Hohe Aufklärungsquote
Der Polizeibeamte hat dann „das einzig Richtige getan“, wie er sagt: Anzeige erstattet. „Ich würde das jedem Betroffenen raten.“ Indem man sich wehrt, mache man klar, dass „das Internet kein rechtsfreier Raum ist. Wer glaubt, er könne dort ungestraft Beleidigungen, Verleumdungen und Unwahrheiten verbreiten, täuscht sich. Die Aufklärungsquote ist hoch.“ Auch in seinem Fall hatten die Ermittlungen Erfolg. Das Verfahren wurde aber gegen Zahlung eines Schmerzensgeldes von 1500 Euro eingestellt. Kein Gericht hat die Täterin nach ihrem Motiv befragt, sie selbst hat sich öffentlich nicht geäußert, was sie zur Tat bewegt hat. „Ich will es gar nicht mehr wissen“, sagt Ringhofer.
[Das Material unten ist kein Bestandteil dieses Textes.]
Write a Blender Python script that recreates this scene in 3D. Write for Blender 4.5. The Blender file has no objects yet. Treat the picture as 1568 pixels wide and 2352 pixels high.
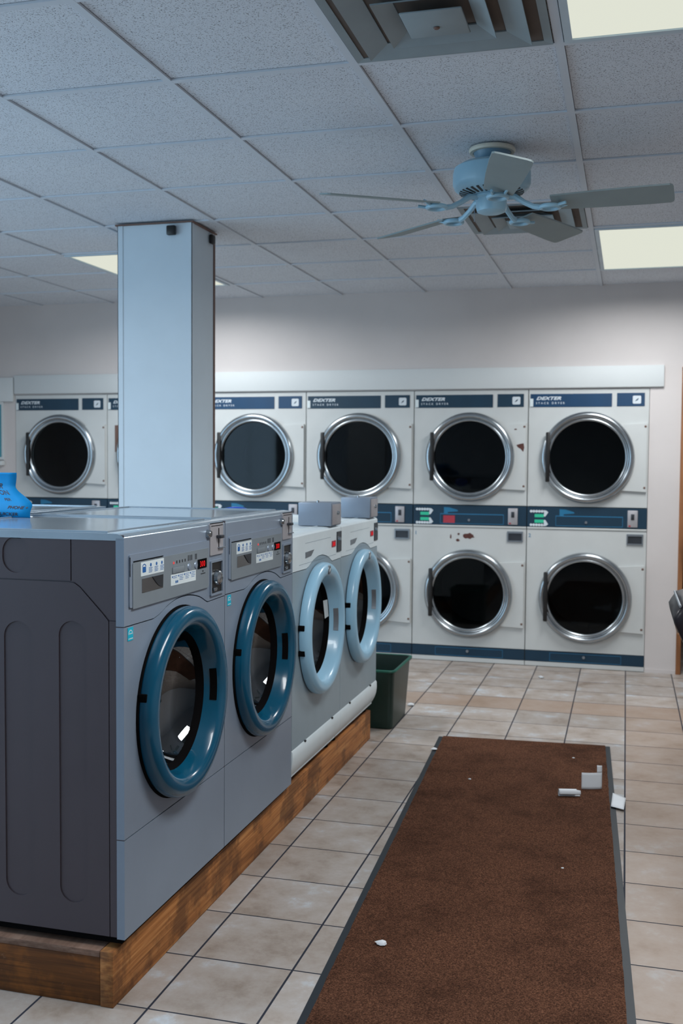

Das Schmerzensgeld spendet er: eine Hälfte an den Kinder- und Jugendhospizdienst Kirchheim, denn „das sind Leute, vor deren Engagement man den Hut ziehen muss.“ Die andere Hälfte ans Feuerwehrmuseum Kirchheim: ein Herzensanliegen, schließlich ist der Polizist seit seiner Jugend auch Mitglied der Freiwilligen Feuerwehr.
Hohe Aufklärungsquote
Delikte
Beleidigung, üble Nachrede, Verleumdung und Verleumdung auf sexueller Grundlage sind Straftatbestände gemäß den Paragraphen 185 bis 187 des Strafgesetzbuches. Dabei spielt es keine Rolle, ob die betreffenden Äußerungen im Internet oder in der analogen Welt getätigt werden. Es handelt sich aber um ein Antragsdelikt, das nur verfolgt wird, wenn der Geschädigte Anzeige erstattet.
Dunkelziffer
Die Polizei geht daher von einer hohen Dunkelziffer aus. Ein typisches Täterprofil gebe es nicht, teilt das Polizeipräsidium Reutlingen mit.
Zahlen
46 Fälle von Verleumdung wurden 2021 im Kreis Esslingen gemeldet, 2019 waren es 62. Die Aufklärungsquote liegt zwischen 92 Prozent (2019) und 87 Prozent (2021).